↓↓↓

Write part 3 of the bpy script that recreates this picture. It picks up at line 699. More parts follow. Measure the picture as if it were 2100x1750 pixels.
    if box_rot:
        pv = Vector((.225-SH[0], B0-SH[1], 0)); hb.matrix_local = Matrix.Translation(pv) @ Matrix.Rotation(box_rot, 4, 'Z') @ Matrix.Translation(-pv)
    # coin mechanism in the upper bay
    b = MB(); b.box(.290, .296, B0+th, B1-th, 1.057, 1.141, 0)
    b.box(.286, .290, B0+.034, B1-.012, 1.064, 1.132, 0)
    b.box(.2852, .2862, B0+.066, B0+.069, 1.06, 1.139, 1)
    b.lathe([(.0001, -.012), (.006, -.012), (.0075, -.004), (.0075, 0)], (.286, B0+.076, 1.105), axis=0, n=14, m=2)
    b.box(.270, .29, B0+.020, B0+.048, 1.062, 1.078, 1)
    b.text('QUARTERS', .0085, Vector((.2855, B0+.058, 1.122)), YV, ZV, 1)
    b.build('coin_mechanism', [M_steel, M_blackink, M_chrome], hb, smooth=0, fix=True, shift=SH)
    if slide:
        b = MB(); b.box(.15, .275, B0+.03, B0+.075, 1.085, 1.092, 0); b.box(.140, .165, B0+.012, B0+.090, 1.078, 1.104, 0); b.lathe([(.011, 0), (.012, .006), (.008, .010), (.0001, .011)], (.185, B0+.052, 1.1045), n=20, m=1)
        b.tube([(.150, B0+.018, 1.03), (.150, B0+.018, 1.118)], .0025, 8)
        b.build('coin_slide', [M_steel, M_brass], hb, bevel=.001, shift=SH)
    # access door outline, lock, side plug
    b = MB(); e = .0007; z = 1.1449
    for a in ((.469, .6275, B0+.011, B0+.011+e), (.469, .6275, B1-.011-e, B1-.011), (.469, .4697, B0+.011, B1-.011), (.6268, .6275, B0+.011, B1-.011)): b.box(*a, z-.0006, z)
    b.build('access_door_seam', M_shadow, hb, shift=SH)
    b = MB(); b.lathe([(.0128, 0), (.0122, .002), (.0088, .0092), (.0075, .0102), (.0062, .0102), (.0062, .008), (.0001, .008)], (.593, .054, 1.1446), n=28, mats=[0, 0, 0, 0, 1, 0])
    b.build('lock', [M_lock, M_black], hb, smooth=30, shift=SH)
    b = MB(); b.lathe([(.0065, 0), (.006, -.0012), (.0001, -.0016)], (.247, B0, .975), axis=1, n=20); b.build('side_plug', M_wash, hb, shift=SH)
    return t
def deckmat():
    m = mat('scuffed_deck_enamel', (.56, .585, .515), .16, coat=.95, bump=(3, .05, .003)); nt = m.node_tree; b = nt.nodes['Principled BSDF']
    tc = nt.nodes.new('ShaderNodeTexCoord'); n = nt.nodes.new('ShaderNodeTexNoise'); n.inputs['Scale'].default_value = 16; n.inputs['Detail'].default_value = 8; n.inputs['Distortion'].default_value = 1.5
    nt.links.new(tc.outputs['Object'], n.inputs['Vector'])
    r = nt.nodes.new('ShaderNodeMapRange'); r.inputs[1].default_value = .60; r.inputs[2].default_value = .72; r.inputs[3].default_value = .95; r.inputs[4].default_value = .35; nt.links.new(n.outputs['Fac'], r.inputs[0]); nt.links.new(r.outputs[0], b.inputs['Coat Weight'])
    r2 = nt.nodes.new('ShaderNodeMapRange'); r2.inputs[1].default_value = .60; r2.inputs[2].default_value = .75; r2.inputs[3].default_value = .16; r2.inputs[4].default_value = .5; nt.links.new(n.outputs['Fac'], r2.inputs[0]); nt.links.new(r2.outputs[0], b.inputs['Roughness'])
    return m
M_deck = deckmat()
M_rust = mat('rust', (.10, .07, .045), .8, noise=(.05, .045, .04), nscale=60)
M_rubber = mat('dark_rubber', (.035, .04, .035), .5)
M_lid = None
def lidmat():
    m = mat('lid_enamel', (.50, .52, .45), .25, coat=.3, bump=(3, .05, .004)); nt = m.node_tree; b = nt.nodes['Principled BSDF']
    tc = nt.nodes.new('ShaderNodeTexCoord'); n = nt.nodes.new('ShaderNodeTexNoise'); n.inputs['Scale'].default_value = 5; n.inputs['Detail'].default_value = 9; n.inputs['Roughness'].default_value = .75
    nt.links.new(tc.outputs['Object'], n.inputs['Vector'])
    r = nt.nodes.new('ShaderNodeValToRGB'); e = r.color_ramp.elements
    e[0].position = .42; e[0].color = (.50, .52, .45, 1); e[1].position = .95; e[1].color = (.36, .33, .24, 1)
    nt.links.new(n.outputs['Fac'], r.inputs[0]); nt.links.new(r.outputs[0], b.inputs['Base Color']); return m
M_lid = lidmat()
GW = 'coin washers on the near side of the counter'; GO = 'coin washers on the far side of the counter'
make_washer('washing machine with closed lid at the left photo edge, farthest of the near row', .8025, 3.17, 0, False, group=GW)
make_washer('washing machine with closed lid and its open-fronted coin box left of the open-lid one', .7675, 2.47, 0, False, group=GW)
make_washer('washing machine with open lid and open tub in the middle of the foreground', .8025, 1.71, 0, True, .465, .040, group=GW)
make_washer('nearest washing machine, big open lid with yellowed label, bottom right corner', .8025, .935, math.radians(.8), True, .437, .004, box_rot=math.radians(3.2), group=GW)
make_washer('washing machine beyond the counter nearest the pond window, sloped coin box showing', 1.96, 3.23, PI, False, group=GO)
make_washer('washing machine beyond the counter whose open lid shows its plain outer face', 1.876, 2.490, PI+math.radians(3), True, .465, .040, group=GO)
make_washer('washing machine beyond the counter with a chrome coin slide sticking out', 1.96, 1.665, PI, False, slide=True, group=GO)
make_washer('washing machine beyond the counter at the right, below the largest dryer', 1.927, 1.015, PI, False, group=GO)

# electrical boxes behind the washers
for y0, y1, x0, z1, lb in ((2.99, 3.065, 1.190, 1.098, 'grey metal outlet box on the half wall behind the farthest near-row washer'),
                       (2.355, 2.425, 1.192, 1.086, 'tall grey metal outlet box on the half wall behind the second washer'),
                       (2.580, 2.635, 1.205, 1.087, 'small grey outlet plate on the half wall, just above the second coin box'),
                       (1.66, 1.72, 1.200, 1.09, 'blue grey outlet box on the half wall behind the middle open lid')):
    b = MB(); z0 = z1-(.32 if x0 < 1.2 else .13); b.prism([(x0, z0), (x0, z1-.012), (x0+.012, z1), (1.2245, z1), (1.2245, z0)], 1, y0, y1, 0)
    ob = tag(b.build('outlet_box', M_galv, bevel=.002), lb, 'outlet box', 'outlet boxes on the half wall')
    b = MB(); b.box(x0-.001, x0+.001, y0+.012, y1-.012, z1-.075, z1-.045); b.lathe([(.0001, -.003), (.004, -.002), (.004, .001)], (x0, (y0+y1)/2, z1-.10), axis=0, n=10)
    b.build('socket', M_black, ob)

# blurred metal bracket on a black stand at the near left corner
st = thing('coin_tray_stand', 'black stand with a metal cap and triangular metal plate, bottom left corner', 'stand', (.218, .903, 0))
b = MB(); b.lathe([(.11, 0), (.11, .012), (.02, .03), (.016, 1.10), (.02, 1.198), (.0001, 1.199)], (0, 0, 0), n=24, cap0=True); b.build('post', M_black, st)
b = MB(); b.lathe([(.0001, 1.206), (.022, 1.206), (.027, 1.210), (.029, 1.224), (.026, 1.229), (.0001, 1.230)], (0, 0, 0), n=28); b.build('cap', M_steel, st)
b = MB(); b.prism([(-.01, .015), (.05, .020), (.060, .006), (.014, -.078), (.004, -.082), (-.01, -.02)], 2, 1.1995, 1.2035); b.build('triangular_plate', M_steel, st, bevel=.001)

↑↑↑

TO BE DONE: Without leaving anything out, quote all the data.

RESPONSE TO THIS TASK:
Write part 3 of the bpy script that recreates this picture. It picks up at line 699. More parts follow. Measure the picture as if it were 2100x1750 pixels.
    if box_rot:
        pv = Vector((.225-SH[0], B0-SH[1], 0)); hb.matrix_local = Matrix.Translation(pv) @ Matrix.Rotation(box_rot, 4, 'Z') @ Matrix.Translation(-pv)
    # coin mechanism in the upper bay
    b = MB(); b.box(.290, .296, B0+th, B1-th, 1.057, 1.141, 0)
    b.box(.286, .290, B0+.034, B1-.012, 1.064, 1.132, 0)
    b.box(.2852, .2862, B0+.066, B0+.069, 1.06, 1.139, 1)
    b.lathe([(.0001, -.012), (.006, -.012), (.0075, -.004), (.0075, 0)], (.286, B0+.076, 1.105), axis=0, n=14, m=2)
    b.box(.270, .29, B0+.020, B0+.048, 1.062, 1.078, 1)
    b.text('QUARTERS', .0085, Vector((.2855, B0+.058, 1.122)), YV, ZV, 1)
    b.build('coin_mechanism', [M_steel, M_blackink, M_chrome], hb, smooth=0, fix=True, shift=SH)
    if slide:
        b = MB(); b.box(.15, .275, B0+.03, B0+.075, 1.085, 1.092, 0); b.box(.140, .165, B0+.012, B0+.090, 1.078, 1.104, 0); b.lathe([(.011, 0), (.012, .006), (.008, .010), (.0001, .011)], (.185, B0+.052, 1.1045), n=20, m=1)
        b.tube([(.150, B0+.018, 1.03), (.150, B0+.018, 1.118)], .0025, 8)
        b.build('coin_slide', [M_steel, M_brass], hb, bevel=.001, shift=SH)
    # access door outline, lock, side plug
    b = MB(); e = .0007; z = 1.1449
    for a in ((.469, .6275, B0+.011, B0+.011+e), (.469, .6275, B1-.011-e, B1-.011), (.469, .4697, B0+.011, B1-.011), (.6268, .6275, B0+.011, B1-.011)): b.box(*a, z-.0006, z)
    b.build('access_door_seam', M_shadow, hb, shift=SH)
    b = MB(); b.lathe([(.0128, 0), (.0122, .002), (.0088, .0092), (.0075, .0102), (.0062, .0102), (.0062, .008), (.0001, .008)], (.593, .054, 1.1446), n=28, mats=[0, 0, 0, 0, 1, 0])
    b.build('lock', [M_lock, M_black], hb, smooth=30, shift=SH)
    b = MB(); b.lathe([(.0065, 0), (.006, -.0012), (.0001, -.0016)], (.247, B0, .975), axis=1, n=20); b.build('side_plug', M_wash, hb, shift=SH)
    return t
def deckmat():
    m = mat('scuffed_deck_enamel', (.56, .585, .515), .16, coat=.95, bump=(3, .05, .003)); nt = m.node_tree; b = nt.nodes['Principled BSDF']
    tc = nt.nodes.new('ShaderNodeTexCoord'); n = nt.nodes.new('ShaderNodeTexNoise'); n.inputs['Scale'].default_value = 16; n.inputs['Detail'].default_value = 8; n.inputs['Distortion'].default_value = 1.5
    nt.links.new(tc.outputs['Object'], n.inputs['Vector'])
    r = nt.nodes.new('ShaderNodeMapRange'); r.inputs[1].default_value = .60; r.inputs[2].default_value = .72; r.inputs[3].default_value = .95; r.inputs[4].default_value = .35; nt.links.new(n.outputs['Fac'], r.inputs[0]); nt.links.new(r.outputs[0], b.inputs['Coat Weight'])
    r2 = nt.nodes.new('ShaderNodeMapRange'); r2.inputs[1].default_value = .60; r2.inputs[2].default_value = .75; r2.inputs[3].default_value = .16; r2.inputs[4].default_value = .5; nt.links.new(n.outputs['Fac'], r2.inputs[0]); nt.links.new(r2.outputs[0], b.inputs['Roughness'])
    return m
M_deck = deckmat()
M_rust = mat('rust', (.10, .07, .045), .8, noise=(.05, .045, .04), nscale=60)
M_rubber = mat('dark_rubber', (.035, .04, .035), .5)
M_lid = None
def lidmat():
    m = mat('lid_enamel', (.50, .52, .45), .25, coat=.3, bump=(3, .05, .004)); nt = m.node_tree; b = nt.nodes['Principled BSDF']
    tc = nt.nodes.new('ShaderNodeTexCoord'); n = nt.nodes.new('ShaderNodeTexNoise'); n.inputs['Scale'].default_value = 5; n.inputs['Detail'].default_value = 9; n.inputs['Roughness'].default_value = .75
    nt.links.new(tc.outputs['Object'], n.inputs['Vector'])
    r = nt.nodes.new('ShaderNodeValToRGB'); e = r.color_ramp.elements
    e[0].position = .42; e[0].color = (.50, .52, .45, 1); e[1].position = .95; e[1].color = (.36, .33, .24, 1)
    nt.links.new(n.outputs['Fac'], r.inputs[0]); nt.links.new(r.outputs[0], b.inputs['Base Color']); return m
M_lid = lidmat()
GW = 'coin washers on the near side of the counter'; GO = 'coin washers on the far side of the counter'
make_washer('washing machine with closed lid at the left photo edge, farthest of the near row', .8025, 3.17, 0, False, group=GW)
make_washer('washing machine with closed lid and its open-fronted coin box left of the open-lid one', .7675, 2.47, 0, False, group=GW)
make_washer('washing machine with open lid and open tub in the middle of the foreground', .8025, 1.71, 0, True, .465, .040, group=GW)
make_washer('nearest washing machine, big open lid with yellowed label, bottom right corner', .8025, .935, math.radians(.8), True, .437, .004, box_rot=math.radians(3.2), group=GW)
make_washer('washing machine beyond the counter nearest the pond window, sloped coin box showing', 1.96, 3.23, PI, False, group=GO)
make_washer('washing machine beyond the counter whose open lid shows its plain outer face', 1.876, 2.490, PI+math.radians(3), True, .465, .040, group=GO)
make_washer('washing machine beyond the counter with a chrome coin slide sticking out', 1.96, 1.665, PI, False, slide=True, group=GO)
make_washer('washing machine beyond the counter at the right, below the largest dryer', 1.927, 1.015, PI, False, group=GO)

# electrical boxes behind the washers
for y0, y1, x0, z1, lb in ((2.99, 3.065, 1.190, 1.098, 'grey metal outlet box on the half wall behind the farthest near-row washer'),
                       (2.355, 2.425, 1.192, 1.086, 'tall grey metal outlet box on the half wall behind the second washer'),
                       (2.580, 2.635, 1.205, 1.087, 'small grey outlet plate on the half wall, just above the second coin box'),
                       (1.66, 1.72, 1.200, 1.09, 'blue grey outlet box on the half wall behind the middle open lid')):
    b = MB(); z0 = z1-(.32 if x0 < 1.2 else .13); b.prism([(x0, z0), (x0, z1-.012), (x0+.012, z1), (1.2245, z1), (1.2245, z0)], 1, y0, y1, 0)
    ob = tag(b.build('outlet_box', M_galv, bevel=.002), lb, 'outlet box', 'outlet boxes on the half wall')
    b = MB(); b.box(x0-.001, x0+.001, y0+.012, y1-.012, z1-.075, z1-.045); b.lathe([(.0001, -.003), (.004, -.002), (.004, .001)], (x0, (y0+y1)/2, z1-.10), axis=0, n=10)
    b.build('socket', M_black, ob)

# blurred metal bracket on a black stand at the near left corner
st = thing('coin_tray_stand', 'black stand with a metal cap and triangular metal plate, bottom left corner', 'stand', (.218, .903, 0))
b = MB(); b.lathe([(.11, 0), (.11, .012), (.02, .03), (.016, 1.10), (.02, 1.198), (.0001, 1.199)], (0, 0, 0), n=24, cap0=True); b.build('post', M_black, st)
b = MB(); b.lathe([(.0001, 1.206), (.022, 1.206), (.027, 1.210), (.029, 1.224), (.026, 1.229), (.0001, 1.230)], (0, 0, 0), n=28); b.build('cap', M_steel, st)
b = MB(); b.prism([(-.01, .015), (.05, .020), (.060, .006), (.014, -.078), (.004, -.082), (-.01, -.02)], 2, 1.1995, 1.2035); b.build('triangular_plate', M_steel, st, bevel=.001)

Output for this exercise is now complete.